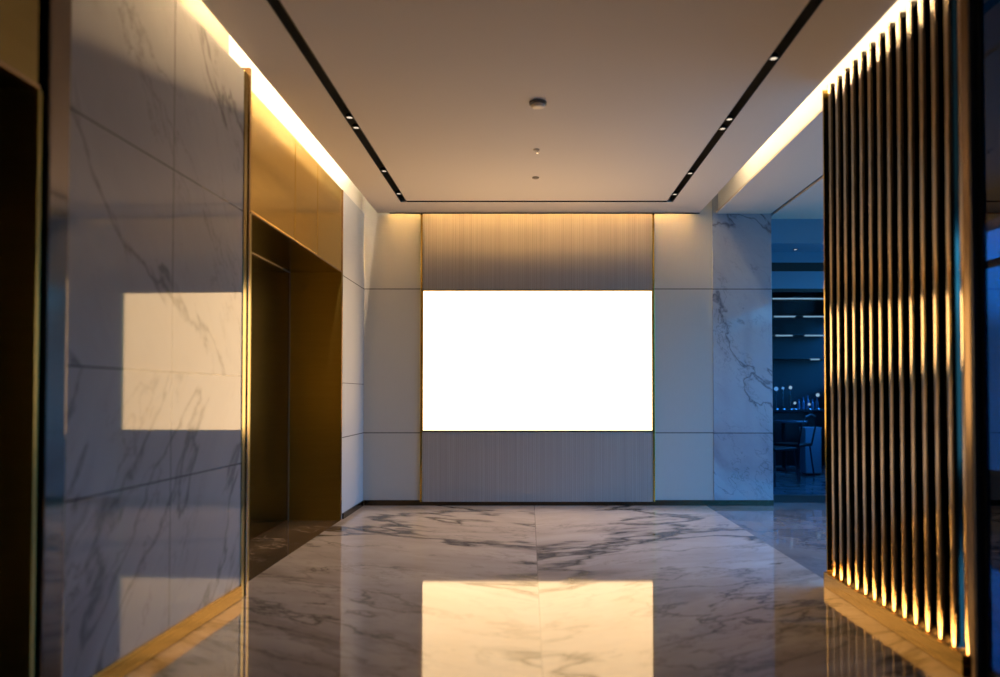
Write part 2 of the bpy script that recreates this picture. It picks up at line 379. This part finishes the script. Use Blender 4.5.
# edges of the marble wall
struct('trim_12', B((XL - .02, XM + .003, 3.902, 3.955, 0, 2.955)), M['bronze'], 'dark bronze band beside the bright edge strip of the marble wall', bevel=.002)
struct('trim_7', B((XL - .02, XM + .010, 3.957, 3.975, 0, H)), M['trim'], 'upright bronze edge strip at the far end of the left marble wall', bevel=.002)
struct('trim_8', B((XL - .02, XM + .004, 2.382, 2.488, 0, 2.96)), M['near_trim'], 'upright bronze edge strip at the near end of the left marble wall', bevel=.006).matrix_world = ROT
struct('wall_left_return', B((XL - .30, XL - .02, 3.99, 4.245, 0, H)), M['dark'], 'dark return wall hidden beside the far lift')
struct('wall_left_front', B((XL - .04, XL, -4, .27, 0, H)), M['side_panel'], 'panelled left wall behind the viewer')

# ------------------------------------------------------------------ fluted bronze screen on the right
fs = thing('fluted_screen', 'tall fluted bronze and brass screen wall on the right', 'screen wall', (1.79, 3.5, 0))
FX, Y0, Y1, ZT = 1.765, 2.82, 4.14, 2.955
obj('backing', B((FX + .045, FX + .075, Y0 + .08, Y1, 0, ZT)), M['fin_dark'], fs)
pitch = .1
def fin_bm(y):
    bm = bmesh.new(); w = .025
    prism(bm, [(FX + .045, y + w), (FX + .010, y + w), (FX + .006, y + w - .004), (FX + .006, y - w + .004), (FX + .010, y - w), (FX + .045, y - w)], .085, ZT)
    return bm
def face_bm(y):
    bm = bmesh.new(); w = .0165; pts = [(FX + .008, y + w)]
    for k in range(9):
        u = 1 - 2 * k / 8; pts.append((FX + .0032 * u * u - .001, y + u * w))
    pts.append((FX + .008, y - w)); prism(bm, pts, .086, ZT - .001)
    return bm
for k in range(14):
    o = obj('fin', fin_bm(4.085 - k * .0955), M['fin_dark'], fs)
    q = obj('fin_face', face_bm(4.085 - k * .0955), M['fin'], o); q.data.materials[0] = M['fin']
    for p in q.data.polygons: p.use_smooth = abs(p.normal.z) < .5 and p.normal.x < -.5
obj('base', B((FX - .028, FX - .018, Y0, Y1, 0, .088), (FX - .018, FX + .044, Y0, Y1, 0, .05), (FX - .028, FX + .044, Y1 - .002, Y1 + .012, 0, .088), (FX - .028, FX + .044, Y0, Y0 + .012, 0, .088)), M['brass_base'], fs, bevel=.002)
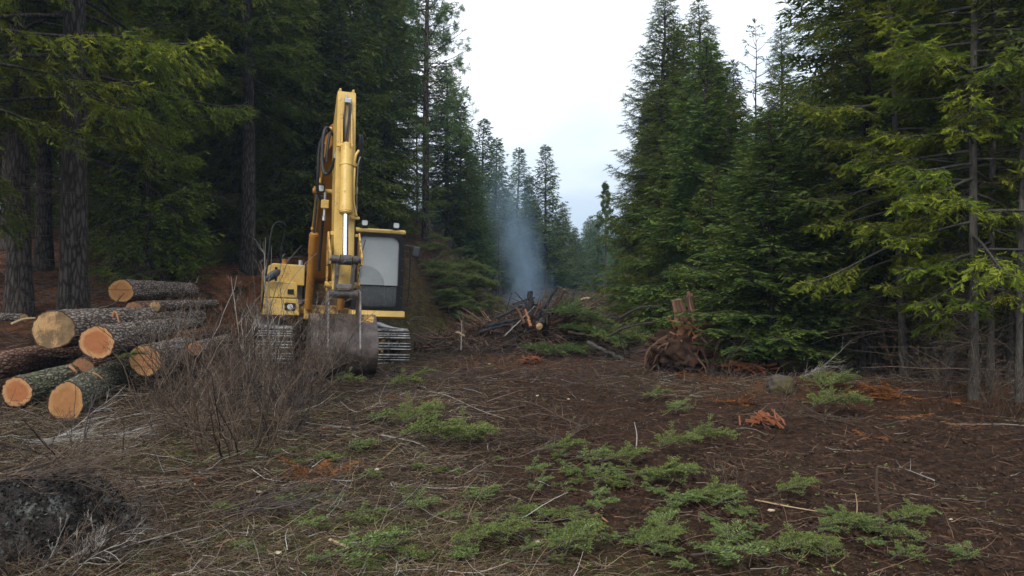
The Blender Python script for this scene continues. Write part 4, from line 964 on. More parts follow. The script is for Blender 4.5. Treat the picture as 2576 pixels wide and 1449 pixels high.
def log(seed, p, r, ln, yaw, label, face, bk='log_bark', r2=None, pitch=0., oval=(1, 1), tip=0.):
    """p = centre of the near cut face; local +Y runs away along the log"""
    rng = np.random.default_rng(seed); r2 = r2 or r*.85
    root = empty('log', p, (R(pitch), 0, R(yaw)), label=label, cat='log', group='felled logs in the pile beside the digger')
    nl, k = max(int(ln/.045), 12), 64; y = np.linspace(0, ln, nl); th = np.arange(k)/k*TAU
    Y, T = np.meshgrid(y, th, indexing='ij')
    rad = (r+(r2-r)*Y/ln)*(1+.035*np.sin(2*T+seed)+.02*np.sin(3*T+seed*2))
    cx_, sx_ = np.cos(T)*3+10+seed, np.sin(T)*3+10
    nz = fbm(cx_*2.2+sx_*1.7, Y*2.4+sx_*1.3, seed, 4)
    fl = (vnoise(T*11/TAU*3, Y*5+np.floor(T*5), seed+5)-.5)
    rad2 = rad+.045*nz*min(1, r*4)+.016*fl
    rad2[:, :] = rad2
    V = np.stack([np.cos(T)*rad2*oval[0], Y+np.where(Y < .01, tip*np.sin(T), 0), np.sin(T)*rad2*oval[1]], -1)
    ii = np.arange(nl*k).reshape(nl, k); nx = np.roll(ii, -1, 1)
    mb = MB().add(V.reshape(-1, 3), np.stack([ii[:-1], ii[1:], nx[1:], nx[:-1]], -1).reshape(-1, 4)); mb.build('bark', M[bk], root, True)
    for end in (0, -1):
        q = V[end]; c = np.array([0, y[end], 0]); off = -.004 if end == 0 else .004
        rings_ = np.linspace(0, 1, 14)[1:]
        VV = np.concatenate([[c+[0, off, 0]]]+[c+(q-c)*f*.999+np.stack([0*th, off+.006*(vnoise(np.cos(th)*4*f+5, np.sin(th)*4*f+5, seed)-.5), 0*th], -1) for f in rings_])
        pa = np.concatenate([[0.0001]]+[np.full(k, f) for f in rings_]); F3 = [(0, 1+i, 1+(i+1) % k) for i in range(k)]; F4 = []
        for j in range(len(rings_)-1):
            a = 1+j*k
            for i in range(k): F4.append((a+i, a+k+i, a+k+(i+1) % k, a+(i+1) % k))
        m2 = MB(); m2.add(VV, F4, pa=pa); m2.F.append(np.array(F3)); m2.r.append(np.full(k, .5)); m2.mi.append(np.zeros(k, int))
        m2.build('cut_face', M[face], root, True)
    return root
log(1, at(134, 829, 11.8), .315, 5.2, 0, 'thickest log of the pile with a broad tan sawn face stained dark on one side', 'cut_tan', 'log_bark', .26, oval=(1.03, .95))
log(2, at(243, 862, 11.2), .245, 5.2, 9, 'log with a round orange red face and pale rim, lying against the thickest log', 'cut_red', 'log_bark', .2, oval=(.96, 1.0))
log(3, at(365, 907, 11.7), .235, 2.6, 10, 'short log with a plain orange face, rightmost large log of the front of the pile', 'cut_orange', 'log_bark', .2)
log(4, at(43, 986, 10.3), .195, 4.2, 8, 'log with a pale ring round a red heart at the left edge of the photo', 'cut_red', 'log_bark_mossy', .19)
log(5, at(166, 1011, 9.7), .225, 4.3, 17, 'frontmost mossy log with a stained orange face behind bare twigs', 'cut_orange', 'log_bark_mossy', .21, oval=(.93, 1.08))
log(6, (-7.35, 10.4, .47), .2, 4.3, 8, 'reddish barked log entering from the left edge between the thickest log and the front logs', 'cut_dark', 'log_bark_rusty', .2)
log(7, at(490, 878, 13.4), .125, 2.6, 8, 'small log with a dull red brown end beside the bare bush', 'cut_dark', 'log_bark', .11)
log(8, at(304, 732, 15.3), .24, 4.0, 4, 'topmost log at the back of the pile with an upright oval tan face', 'cut_orange', 'log_bark', .19, oval=(1, .97))
log(9, at(390, 771, 14.8), .105, 3.0, 0, 'thin log with a small pale end under the topmost back log', 'cut_tan', 'log_bark', .09)
log(10, at(338, 785, 14.6), .19, 3.6, 3, 'dark shaded log directly under the topmost back log', 'cut_dark', 'log_bark_rusty', .17)
log(11, (-6.55, 12.0, .33), .2, 4.6, 2, 'log buried in shadow beneath the two thickest logs', 'cut_dark', 'log_bark_rusty', .18)
log(12, at(60, 800, 13.5), .07, 1.6, 55, 'thin broken pole end sticking out left of the thickest log', 'cut_tan', 'log_bark', .06)
log(13, (-6.25, 14.3, .62), .17, 4.0, 6, 'log with rust coloured bark lying behind the orange red faced log', 'cut_dark', 'log_bark_rusty', .15)

# ------------------------------------------------------------------ bare shrubs
def shrub(seed, p, H, n, spread=.35, label='', tw=(7, 6), mat='twig', r=.008, tilt=(0, 0), name='bare_shrub', cat='shrub', basr=.25, k3=4, grav=.03, lat=.42, wig=.15):
    rng = np.random.default_rng(seed); x, y = p; z = gz(x, y)
    root = empty(name, (x, y, z-.03), label=label, cat=cat)
    th = rng.uniform(0, TAU, n); rr = basr*np.sqrt(rng.uniform(0, 1, n))
    P0 = np.stack([np.cos(th)*rr, np.sin(th)*rr, np.zeros(n)], -1)
    D = norm(np.stack([np.cos(th)*spread*rng.uniform(.2, 1.6, n)+tilt[0], np.sin(th)*spread*rng.uniform(.2, 1.6, n)+tilt[1], np.ones(n)], -1))
    SP, SR = grow(rng, P0, D, H*rng.uniform(.55, 1.15, n), r*rng.uniform(.6, 1.3, n), 10, wig, grav)
    V, F, rd = tubes(SP, SR, 5, rnd=rng.uniform(.1, .7, n)); MB().add(V, F, rd).build('stems', M[mat], root, True)
    mb = MB(); P, Rr = SP, SR
    for lv, per in enumerate(tw+((k3,) if k3 else ())):
        kp, kd, kl, kr, _ = kids(rng, P, Rr, per, .75, lat if lv == 0 else .5, .15, .98)
        kd = norm(kd+np.array([0, 0, .12])); P, Rr = grow(rng, kp, kd, kl, np.clip(kr, .0016, .006), 4 if lv else 5, .16, .02)
        V, F, rd = tubes(P, Rr, 3, rnd=rng.uniform(0, 1, len(P))); mb.add(V, F, rd)
    mb.build('twigs', M[mat], root)
    return root
shrub(1, (px(590, 7.5), 7.5), 1.5, 22, .62, 'large bare bush with many fine twigs in the left foreground, nearest the camera', (8, 6), 'twig', .009, basr=.35, k3=2)
shrub(2, (px(725, 10.6), 10.6), 1.5, 46, .46, 'dense bare thicket of twigs in front of the digger bucket and left track', (8, 6), 'twig', .008, basr=.5, tilt=(.05, 0), k3=3)
shrub(3, (px(672, 11.8), 11.8), 2.15, 16, .16, 'tall upright bare stems rising in front of the digger engine box', (5, 4), 'twig_pale', .011, basr=.35, k3=0, lat=.25)
shrub(4, (px(500, 10.6), 10.6), 1.5, 26, .4, 'bare bush standing between the logs and the digger', (6, 5), 'twig', .008, basr=.4, k3=2)
shrub(5, (px(440, 12.8), 12.8), 1.9, 9, .2, 'few thin pale stems rising behind the rightmost large log', (4, 3), 'twig_pale', .009, basr=.35, k3=0, lat=.25)
shrub(6, (px(215, 6.8), 6.8), .85, 9, .5, 'sparse lichened twiggy shrub in front of the frontmost log face', (5, 4), 'twig_dark', .008, basr=.3, k3=2)
shrub(7, (px(60, 4.6), 4.6), .62, 34, 1.1, 'low tangle of grey twigs over the lichened stump in the near left corner', (6, 4), 'twig', .006, basr=.5, k3=2, grav=-.02)
shrub(8, (px(1838, 5.9), 5.9), .42, 12, .35, 'small bare sprout of thin stems among green boughs, lower right of centre', (3, 3), 'twig', .004, basr=.08, k3=0)
shrub(9, (px(2440, 10.2), 10.2), .95, 22, .4, 'bare bush around the foot of the stout pale barked fir', (6, 4), 'twig', .005, basr=.5, k3=2)
shrub(10, (px(2330, 11.2), 11.2), .95, 16, .4, 'bare bush at the feet of the leaning pale trunks', (6, 4), 'twig', .005, basr=.5, k3=2)
shrub(11, (px(1805, 12.3), 12.3), 1.0, 6, .2, 'thin lone sapling stems standing before the uprooted stump', (4, 3), 'twig', .006, basr=.15, k3=0)
shrub(12, (px(1900, 10.4), 10.4), .55, 18, .6, 'low brown twiggy bush left of the green bough near the thicket', (5, 4), 'twig', .005, basr=.4, k3=2)
shrub(13, (px(560, 12.9), 12.9), 1.6, 14, .3, 'bare bush just left of the digger left track', (6, 5), 'twig', .008, basr=.4, k3=2)
shrub(14, (px(835, 12.6), 12.6), .4, 12, .9, 'low bare twigs at the foot of the bucket', (5, 4), 'twig', .006, basr=.5, k3=2, grav=-.01)
shrub(16, (px(470, 8.4), 8.4), 1.2, 12, .6, 'low bare bush left of the largest bare bush', (7, 6), 'twig', .007, basr=.3, k3=2)
shrub(17, (px(700, 8.6), 8.6), 1.15, 14, .55, 'bare bush right of the largest bare bush', (7, 6), 'twig_dark', .007, basr=.3, k3=2)
shrub(18, (px(190, 4.75), 4.75), .5, 26, 1.1, 'low dark brush at the right side of the lichened stump', (7, 6), 'twig_dark', .005, basr=.3, k3=2, grav=-.02)
shrub(19, (px(330, 5.1), 5.1), .35, 12, 1.2, 'sprawling brush right of the white stone', (6, 5), 'twig', .005, basr=.3, k3=2, grav=-.03)
shrub(20, (px(20, 4.35), 4.35), .5, 14, 1.2, 'grey twig tangle in the very corner at bottom left', (6, 5), 'twig_pale', .005, basr=.4, k3=1, grav=-.04)
shrub(15, (px(2540, 9.6), 9.6), .7, 12, .5, 'small bare bush at the right edge of the photo below the thicket', (5, 4), 'twig', .004, basr=.3, k3=1)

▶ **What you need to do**
In the entries above, find the line that contains "behind the viewer')", then repeat exactly every line from the first one through that line, with no pictures.

▶ **Solution**
Write part 2 of the bpy script that recreates this picture. It picks up at line 379. This part finishes the script. Use Blender 4.5.
# edges of the marble wall
struct('trim_12', B((XL - .02, XM + .003, 3.902, 3.955, 0, 2.955)), M['bronze'], 'dark bronze band beside the bright edge strip of the marble wall', bevel=.002)
struct('trim_7', B((XL - .02, XM + .010, 3.957, 3.975, 0, H)), M['trim'], 'upright bronze edge strip at the far end of the left marble wall', bevel=.002)
struct('trim_8', B((XL - .02, XM + .004, 2.382, 2.488, 0, 2.96)), M['near_trim'], 'upright bronze edge strip at the near end of the left marble wall', bevel=.006).matrix_world = ROT
struct('wall_left_return', B((XL - .30, XL - .02, 3.99, 4.245, 0, H)), M['dark'], 'dark return wall hidden beside the far lift')
struct('wall_left_front', B((XL - .04, XL, -4, .27, 0, H)), M['side_panel'], 'panelled left wall behind the viewer')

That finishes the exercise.